I was more than ready to speak. In fact, I was quite upset. I had just been looking at the day’s New Yok Times newspaper where I saw a quarter-page ad by the Chemical Bank of New York Trust headlined by the line “The American Capitalist”. It descried the role of the Chemical Bank in arranging a large loan and ancillary financing of a Japanese company to buy iron ore from South Africa. This was the very thing we were meeting to discuss and, with good effort, prevent. I rose and asked permission to read the text of the advertisement into the record of the Committee. I did so and then said “Here you have a major American bank financing apartheid. You should realise that this is no rogue bank; this is the official bank of the United Nations. Your salaries and expenses are paid through this bank. It has branches inside UN installations worldwide. If you want the world to support the Banks Campaign of the UN perhaps you can start with your own bank.”

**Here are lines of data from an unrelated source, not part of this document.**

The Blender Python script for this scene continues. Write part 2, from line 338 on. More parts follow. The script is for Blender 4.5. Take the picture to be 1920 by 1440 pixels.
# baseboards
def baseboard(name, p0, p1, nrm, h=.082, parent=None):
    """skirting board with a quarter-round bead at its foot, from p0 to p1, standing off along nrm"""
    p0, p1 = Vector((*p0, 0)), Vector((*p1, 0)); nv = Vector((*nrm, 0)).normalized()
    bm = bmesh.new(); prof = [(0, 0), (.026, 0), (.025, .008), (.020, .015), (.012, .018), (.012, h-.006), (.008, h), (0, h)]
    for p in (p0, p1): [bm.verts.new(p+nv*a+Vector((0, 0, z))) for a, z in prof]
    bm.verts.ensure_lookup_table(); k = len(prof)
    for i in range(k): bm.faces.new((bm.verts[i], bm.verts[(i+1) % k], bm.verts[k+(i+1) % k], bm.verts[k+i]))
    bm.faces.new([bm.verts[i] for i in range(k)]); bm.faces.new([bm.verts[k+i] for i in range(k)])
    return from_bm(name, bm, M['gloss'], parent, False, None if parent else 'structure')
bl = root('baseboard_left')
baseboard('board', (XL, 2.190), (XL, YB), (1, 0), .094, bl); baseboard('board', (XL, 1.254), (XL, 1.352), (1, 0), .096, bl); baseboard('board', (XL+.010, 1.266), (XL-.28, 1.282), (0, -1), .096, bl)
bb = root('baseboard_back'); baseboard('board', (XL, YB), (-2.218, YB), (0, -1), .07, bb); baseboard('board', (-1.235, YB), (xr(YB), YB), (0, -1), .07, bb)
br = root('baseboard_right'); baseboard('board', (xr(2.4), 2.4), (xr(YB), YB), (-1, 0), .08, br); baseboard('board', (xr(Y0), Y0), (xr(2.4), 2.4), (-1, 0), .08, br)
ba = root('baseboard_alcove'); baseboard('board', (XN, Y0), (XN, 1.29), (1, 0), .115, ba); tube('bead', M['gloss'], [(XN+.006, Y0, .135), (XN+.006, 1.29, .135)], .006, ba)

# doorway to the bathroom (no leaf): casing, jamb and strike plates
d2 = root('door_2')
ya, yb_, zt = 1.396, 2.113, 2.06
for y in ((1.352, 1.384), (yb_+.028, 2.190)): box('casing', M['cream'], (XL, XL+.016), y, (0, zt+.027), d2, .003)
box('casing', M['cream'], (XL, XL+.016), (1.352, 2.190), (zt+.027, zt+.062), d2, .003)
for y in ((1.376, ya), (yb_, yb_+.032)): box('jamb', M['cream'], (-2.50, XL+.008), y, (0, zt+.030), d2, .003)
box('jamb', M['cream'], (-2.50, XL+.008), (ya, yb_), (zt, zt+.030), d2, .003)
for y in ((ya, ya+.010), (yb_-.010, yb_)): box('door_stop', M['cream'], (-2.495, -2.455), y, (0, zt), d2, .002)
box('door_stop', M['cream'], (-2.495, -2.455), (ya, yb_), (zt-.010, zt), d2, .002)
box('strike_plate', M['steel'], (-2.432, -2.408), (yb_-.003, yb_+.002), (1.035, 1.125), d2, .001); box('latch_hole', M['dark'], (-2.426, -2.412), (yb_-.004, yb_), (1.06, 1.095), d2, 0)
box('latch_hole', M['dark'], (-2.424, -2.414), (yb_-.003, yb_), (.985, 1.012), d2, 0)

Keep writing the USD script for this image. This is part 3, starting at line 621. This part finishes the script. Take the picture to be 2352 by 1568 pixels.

After a moment of silence heated discussions broke out. Mr Reddy, the administrator of the Committee, confirmed that Chemical Bank was the official bank of the UN. Chairman Farah called upon the Algerian delegate and the Indian delegate to speech who pronounced their outrage at what I had discovered. They. believe it or not, agreed to send a telegram to the UN Secretary-General from the floor of the meeting requesting an urgent response and review. I suggested that the UN Secretary-General’s office was only six floors above us and I would volunteer to hand deliver it immediately. I was told this telegram was the normal procedure for UN business. We broke for lunch.

I was having lunch with Oliver Tambo who was quite pleased with the proceedings so far. He did say to me “You may feel that this was an important blow for the Banks Campaign, but don’t be fooled. Nothing will happen but chit-chat and pointing fingers. The banks will go on lending as usual”. He was wise. There were stories in the press; there were earnest discussions with the anti-apartheid groups; there were fiery speeches from the African delegates. What finally happened as the result of my speech was that the copywriter of the article at the newspaper lost his job. Everything else went, as Tambo promised, out of the minds of the Committee.

I was immensely proud that I had used my opportunity to speak at the UN with some effect but, in retrospect, I had learned an important lesson. One cannot move international institutions by speeches or embarrassment. The United Nations is a permanent compromise looking for problems to work on. It was a bitter lesson for me in my youthful naivete but helped to shape my future expectations. I attach the official Committee report on my intervention and a picture of me before my speech, with Ambassador Farah.

“Although sympathetic U.N. delegations were aware of and concerned about the bank campaign, it was again in 1969 that action look concrete form. In 1966, the General Assembly resolution on the policies of apartheid had appealed to all Slates to “discourage loans by banks in their countries to the Government of South Africa or South African companies,” but in March, 1969, during a Special Committee on Apartheid seminar held at U.N. headquarters, the question of Chemical Bank, a consortium member, being the bank located at the U.N., came to a head. By chance. Chemical Bank New York Trust Company had placed an advertisement in the New York Times the same day as the seminar meeting in which it lauded the bank’s role in securing a deal between South Africa and Japan for the sale of iron. This remarkable situation, where U.N. resolutions were in essence being ignored by the United Nations itself, resulted in proposals by the Special Committee to the Secretary General asking an investigation of Chemical Bank’s role at the U.N. This culminated in a General Assembly Resolution passed in November, 1969, which called upon the United Nations and its affiliates “to refrain from extending facilities to banks and other financial institutions which provide assistance to South Africa and firms registered there.”